++++ Material for the task

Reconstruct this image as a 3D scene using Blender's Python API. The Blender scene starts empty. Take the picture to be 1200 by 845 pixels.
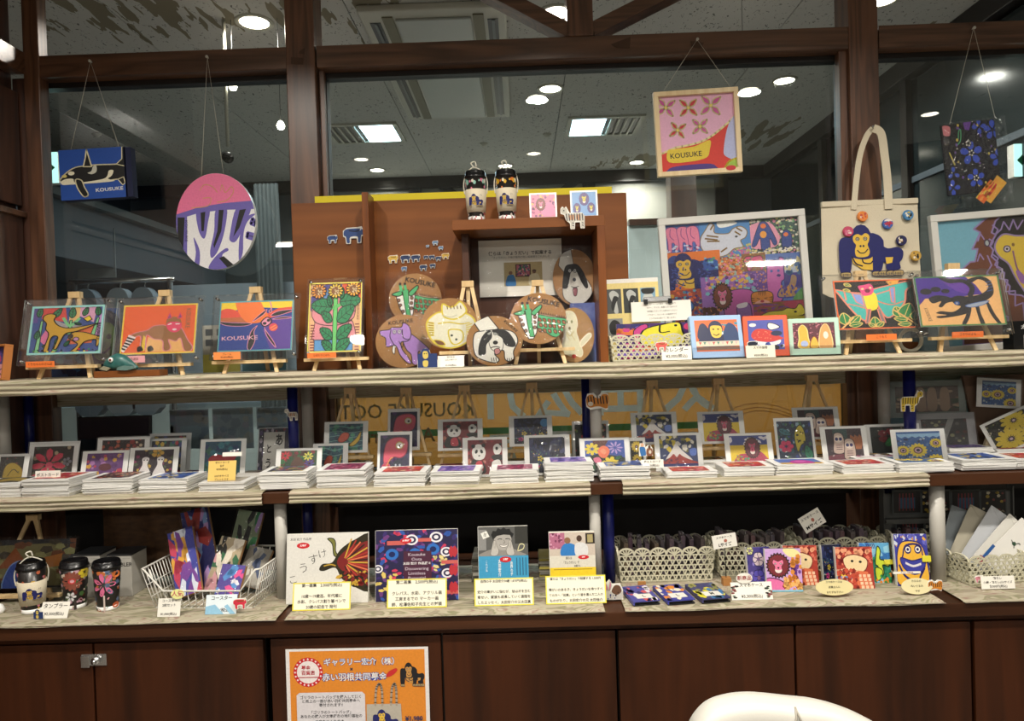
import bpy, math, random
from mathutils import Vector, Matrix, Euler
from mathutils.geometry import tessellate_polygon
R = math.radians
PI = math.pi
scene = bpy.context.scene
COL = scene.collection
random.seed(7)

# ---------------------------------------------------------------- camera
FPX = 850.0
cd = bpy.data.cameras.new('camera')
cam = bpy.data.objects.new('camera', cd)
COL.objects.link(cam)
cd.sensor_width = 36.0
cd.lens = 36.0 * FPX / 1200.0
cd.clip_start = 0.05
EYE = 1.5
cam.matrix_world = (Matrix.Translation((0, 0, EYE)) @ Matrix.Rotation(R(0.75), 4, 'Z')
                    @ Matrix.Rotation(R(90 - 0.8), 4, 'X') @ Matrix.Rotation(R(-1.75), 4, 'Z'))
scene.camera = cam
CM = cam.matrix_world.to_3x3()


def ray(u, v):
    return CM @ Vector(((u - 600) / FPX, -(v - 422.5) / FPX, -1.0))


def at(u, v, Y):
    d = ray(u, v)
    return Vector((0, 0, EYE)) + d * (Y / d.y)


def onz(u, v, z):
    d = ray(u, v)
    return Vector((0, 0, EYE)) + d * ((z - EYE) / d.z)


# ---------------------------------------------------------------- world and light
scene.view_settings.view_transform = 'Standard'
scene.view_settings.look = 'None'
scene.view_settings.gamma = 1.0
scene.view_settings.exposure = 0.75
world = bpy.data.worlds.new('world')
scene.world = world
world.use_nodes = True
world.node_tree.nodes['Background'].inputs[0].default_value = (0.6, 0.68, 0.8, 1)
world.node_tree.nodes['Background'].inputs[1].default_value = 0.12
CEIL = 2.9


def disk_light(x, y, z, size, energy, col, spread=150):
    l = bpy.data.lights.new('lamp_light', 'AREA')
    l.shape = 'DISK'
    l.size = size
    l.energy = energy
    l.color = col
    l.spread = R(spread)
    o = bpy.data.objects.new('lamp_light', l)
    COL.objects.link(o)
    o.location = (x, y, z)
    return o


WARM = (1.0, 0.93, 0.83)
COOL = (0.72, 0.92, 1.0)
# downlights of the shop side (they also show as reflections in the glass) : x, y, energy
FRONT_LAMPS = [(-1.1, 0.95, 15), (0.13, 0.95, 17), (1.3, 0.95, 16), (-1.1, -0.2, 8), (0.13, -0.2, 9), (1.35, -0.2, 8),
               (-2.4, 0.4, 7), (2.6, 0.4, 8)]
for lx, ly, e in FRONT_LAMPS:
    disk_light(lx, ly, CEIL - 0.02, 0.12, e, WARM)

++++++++
++++ Material for the task

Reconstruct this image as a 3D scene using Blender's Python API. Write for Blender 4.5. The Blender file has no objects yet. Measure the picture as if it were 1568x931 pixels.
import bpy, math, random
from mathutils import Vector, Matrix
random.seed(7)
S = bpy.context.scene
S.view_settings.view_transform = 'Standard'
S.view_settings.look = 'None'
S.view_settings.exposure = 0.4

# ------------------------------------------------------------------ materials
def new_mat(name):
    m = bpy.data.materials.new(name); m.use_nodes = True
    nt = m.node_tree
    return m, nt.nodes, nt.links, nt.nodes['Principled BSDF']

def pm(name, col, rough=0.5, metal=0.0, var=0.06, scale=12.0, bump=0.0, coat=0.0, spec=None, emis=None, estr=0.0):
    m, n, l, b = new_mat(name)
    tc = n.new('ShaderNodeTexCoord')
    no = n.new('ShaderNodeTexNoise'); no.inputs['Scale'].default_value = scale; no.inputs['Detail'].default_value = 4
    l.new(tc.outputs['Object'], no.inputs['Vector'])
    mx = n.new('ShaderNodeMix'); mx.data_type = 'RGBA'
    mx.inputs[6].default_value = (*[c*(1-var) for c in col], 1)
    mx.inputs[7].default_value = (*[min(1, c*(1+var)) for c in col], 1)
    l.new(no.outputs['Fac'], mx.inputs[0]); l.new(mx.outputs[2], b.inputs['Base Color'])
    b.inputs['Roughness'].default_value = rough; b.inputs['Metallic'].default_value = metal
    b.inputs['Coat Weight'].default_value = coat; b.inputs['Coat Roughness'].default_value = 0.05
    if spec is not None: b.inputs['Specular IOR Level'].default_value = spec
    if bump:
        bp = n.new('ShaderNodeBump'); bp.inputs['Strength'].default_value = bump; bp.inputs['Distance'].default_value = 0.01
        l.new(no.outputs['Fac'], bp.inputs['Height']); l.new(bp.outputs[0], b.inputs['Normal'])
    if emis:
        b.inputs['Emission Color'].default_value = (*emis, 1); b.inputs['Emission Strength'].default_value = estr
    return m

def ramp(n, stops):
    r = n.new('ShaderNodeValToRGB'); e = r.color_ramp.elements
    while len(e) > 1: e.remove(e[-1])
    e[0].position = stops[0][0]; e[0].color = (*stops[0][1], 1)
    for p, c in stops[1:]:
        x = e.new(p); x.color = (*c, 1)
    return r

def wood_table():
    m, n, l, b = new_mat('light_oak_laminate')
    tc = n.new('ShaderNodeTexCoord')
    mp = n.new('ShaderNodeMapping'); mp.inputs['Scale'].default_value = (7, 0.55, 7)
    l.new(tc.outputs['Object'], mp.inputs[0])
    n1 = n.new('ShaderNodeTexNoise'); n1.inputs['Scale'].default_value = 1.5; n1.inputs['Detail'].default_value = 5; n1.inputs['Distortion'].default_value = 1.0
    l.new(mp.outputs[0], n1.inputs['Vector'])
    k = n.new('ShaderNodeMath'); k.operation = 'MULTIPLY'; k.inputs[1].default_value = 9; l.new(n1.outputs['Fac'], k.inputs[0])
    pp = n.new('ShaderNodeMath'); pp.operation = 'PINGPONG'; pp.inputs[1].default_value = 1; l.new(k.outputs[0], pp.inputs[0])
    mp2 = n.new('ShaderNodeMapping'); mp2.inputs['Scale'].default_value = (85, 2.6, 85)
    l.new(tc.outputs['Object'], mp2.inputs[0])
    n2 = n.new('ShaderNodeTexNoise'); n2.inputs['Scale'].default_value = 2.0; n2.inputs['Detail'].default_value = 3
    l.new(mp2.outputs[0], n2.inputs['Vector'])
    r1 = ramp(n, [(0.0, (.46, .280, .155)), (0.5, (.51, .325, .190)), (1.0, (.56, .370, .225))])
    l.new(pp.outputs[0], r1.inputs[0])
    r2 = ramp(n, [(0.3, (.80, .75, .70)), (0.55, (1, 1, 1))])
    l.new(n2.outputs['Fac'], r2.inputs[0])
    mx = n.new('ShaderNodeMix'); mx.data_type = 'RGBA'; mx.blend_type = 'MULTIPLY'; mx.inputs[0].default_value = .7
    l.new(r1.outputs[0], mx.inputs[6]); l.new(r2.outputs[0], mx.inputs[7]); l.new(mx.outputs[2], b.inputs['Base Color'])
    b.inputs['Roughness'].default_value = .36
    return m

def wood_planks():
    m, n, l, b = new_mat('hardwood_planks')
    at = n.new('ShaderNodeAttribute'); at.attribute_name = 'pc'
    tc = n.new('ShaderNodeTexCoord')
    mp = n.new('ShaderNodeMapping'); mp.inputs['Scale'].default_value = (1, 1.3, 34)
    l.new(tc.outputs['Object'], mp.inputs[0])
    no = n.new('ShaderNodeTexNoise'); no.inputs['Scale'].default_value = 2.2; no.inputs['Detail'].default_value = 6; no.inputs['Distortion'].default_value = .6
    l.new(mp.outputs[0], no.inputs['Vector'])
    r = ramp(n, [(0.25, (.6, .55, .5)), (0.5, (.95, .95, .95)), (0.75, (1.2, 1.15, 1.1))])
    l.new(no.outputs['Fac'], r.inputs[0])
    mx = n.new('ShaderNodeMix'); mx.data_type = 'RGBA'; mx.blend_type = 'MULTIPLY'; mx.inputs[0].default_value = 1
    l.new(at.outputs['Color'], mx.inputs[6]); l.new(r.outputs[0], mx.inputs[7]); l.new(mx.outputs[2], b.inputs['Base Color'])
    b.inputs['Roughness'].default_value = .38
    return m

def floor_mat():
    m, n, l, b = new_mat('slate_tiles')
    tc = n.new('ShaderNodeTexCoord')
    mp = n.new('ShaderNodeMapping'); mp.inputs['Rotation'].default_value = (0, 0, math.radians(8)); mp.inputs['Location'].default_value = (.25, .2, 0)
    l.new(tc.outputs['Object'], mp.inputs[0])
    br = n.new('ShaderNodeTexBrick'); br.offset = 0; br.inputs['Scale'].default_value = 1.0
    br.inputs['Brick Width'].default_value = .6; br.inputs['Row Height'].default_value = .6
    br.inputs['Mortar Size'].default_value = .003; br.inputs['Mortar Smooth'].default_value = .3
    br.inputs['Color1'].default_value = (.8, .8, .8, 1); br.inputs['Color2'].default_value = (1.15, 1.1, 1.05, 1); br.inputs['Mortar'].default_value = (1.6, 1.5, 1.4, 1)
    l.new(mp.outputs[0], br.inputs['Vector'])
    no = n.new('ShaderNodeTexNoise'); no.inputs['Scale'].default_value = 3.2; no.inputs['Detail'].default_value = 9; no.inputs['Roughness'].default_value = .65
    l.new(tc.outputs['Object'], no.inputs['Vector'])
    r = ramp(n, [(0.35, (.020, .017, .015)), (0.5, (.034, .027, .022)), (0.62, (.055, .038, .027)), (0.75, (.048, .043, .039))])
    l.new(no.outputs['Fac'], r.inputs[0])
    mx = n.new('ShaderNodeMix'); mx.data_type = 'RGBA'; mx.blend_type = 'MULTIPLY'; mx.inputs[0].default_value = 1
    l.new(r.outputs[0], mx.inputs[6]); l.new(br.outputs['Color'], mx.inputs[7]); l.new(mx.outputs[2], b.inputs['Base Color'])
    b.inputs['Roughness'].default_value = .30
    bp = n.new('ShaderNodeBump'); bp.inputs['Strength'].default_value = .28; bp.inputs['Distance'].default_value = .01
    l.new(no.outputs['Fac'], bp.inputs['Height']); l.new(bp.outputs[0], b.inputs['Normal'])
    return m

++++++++
++++ Material for the task

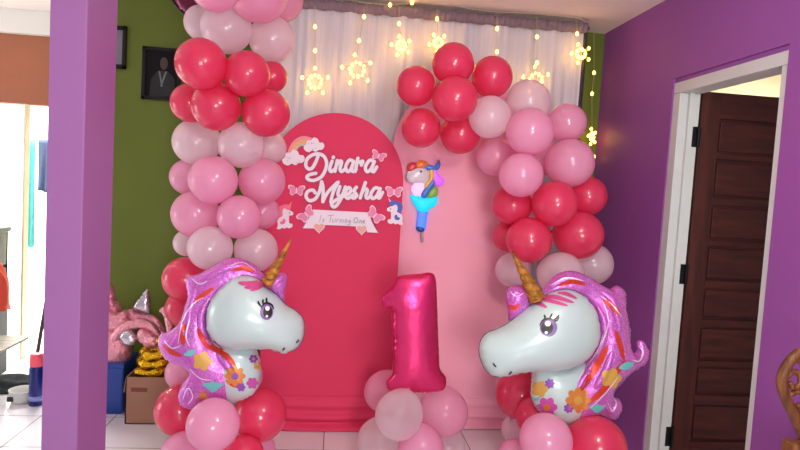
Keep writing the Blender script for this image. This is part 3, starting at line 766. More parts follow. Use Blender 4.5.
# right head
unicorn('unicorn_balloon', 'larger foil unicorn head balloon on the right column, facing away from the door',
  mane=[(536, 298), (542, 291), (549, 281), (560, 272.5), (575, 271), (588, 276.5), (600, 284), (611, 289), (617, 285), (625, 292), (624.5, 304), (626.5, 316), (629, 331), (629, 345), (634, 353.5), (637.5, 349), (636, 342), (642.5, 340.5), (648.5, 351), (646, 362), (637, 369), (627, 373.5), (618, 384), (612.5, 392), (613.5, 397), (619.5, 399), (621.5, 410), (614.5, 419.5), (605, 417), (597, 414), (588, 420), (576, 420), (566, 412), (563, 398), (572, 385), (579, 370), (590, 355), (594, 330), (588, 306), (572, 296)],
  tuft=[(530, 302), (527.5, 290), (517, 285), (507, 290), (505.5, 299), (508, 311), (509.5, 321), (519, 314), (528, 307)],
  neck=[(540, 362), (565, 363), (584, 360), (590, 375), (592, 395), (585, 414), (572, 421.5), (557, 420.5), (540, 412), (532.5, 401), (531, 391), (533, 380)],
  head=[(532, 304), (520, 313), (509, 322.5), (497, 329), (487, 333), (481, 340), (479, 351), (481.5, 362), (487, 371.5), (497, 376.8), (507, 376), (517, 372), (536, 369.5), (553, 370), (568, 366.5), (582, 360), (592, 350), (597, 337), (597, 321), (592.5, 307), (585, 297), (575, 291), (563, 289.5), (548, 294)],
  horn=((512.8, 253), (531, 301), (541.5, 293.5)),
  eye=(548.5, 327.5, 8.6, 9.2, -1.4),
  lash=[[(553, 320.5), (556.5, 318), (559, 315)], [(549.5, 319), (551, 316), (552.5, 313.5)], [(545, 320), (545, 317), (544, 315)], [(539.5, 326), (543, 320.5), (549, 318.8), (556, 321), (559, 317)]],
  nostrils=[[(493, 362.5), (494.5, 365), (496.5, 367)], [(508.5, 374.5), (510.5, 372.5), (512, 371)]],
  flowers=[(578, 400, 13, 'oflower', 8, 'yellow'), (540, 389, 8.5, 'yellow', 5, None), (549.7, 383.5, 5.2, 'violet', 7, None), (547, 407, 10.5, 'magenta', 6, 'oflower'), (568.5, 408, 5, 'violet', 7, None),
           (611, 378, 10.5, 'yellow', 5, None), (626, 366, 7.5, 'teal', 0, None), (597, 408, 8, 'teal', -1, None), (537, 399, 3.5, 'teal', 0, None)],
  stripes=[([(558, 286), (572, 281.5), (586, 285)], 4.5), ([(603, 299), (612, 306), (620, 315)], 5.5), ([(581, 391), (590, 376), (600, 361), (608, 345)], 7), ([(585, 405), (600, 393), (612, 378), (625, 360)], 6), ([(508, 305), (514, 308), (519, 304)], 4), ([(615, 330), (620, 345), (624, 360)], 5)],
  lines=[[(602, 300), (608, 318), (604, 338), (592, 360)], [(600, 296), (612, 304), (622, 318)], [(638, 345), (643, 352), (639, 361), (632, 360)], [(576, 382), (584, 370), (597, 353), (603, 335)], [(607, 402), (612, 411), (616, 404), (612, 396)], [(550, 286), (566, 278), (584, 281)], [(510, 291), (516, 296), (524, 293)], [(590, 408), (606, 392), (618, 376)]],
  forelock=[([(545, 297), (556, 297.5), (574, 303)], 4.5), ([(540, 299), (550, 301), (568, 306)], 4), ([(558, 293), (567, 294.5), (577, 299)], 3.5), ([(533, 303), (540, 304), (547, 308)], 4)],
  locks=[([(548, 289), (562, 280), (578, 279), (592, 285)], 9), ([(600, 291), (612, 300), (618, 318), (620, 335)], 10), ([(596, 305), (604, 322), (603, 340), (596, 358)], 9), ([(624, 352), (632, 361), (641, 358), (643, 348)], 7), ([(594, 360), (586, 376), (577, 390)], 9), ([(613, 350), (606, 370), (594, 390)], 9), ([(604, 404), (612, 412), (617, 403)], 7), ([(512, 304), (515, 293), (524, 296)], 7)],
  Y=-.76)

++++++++

The line containing "were 1568x931 pixels." opens the part, and the line containing "S.view_settings.exposure = 0.4" closes it. Output that part exactly, with both, and only that.

Reconstruct this image as a 3D scene using Blender's Python API. Write for Blender 4.5. The Blender file has no objects yet. Measure the picture as if it were 1568x931 pixels.
import bpy, math, random
from mathutils import Vector, Matrix
random.seed(7)
S = bpy.context.scene
S.view_settings.view_transform = 'Standard'
S.view_settings.look = 'None'
S.view_settings.exposure = 0.4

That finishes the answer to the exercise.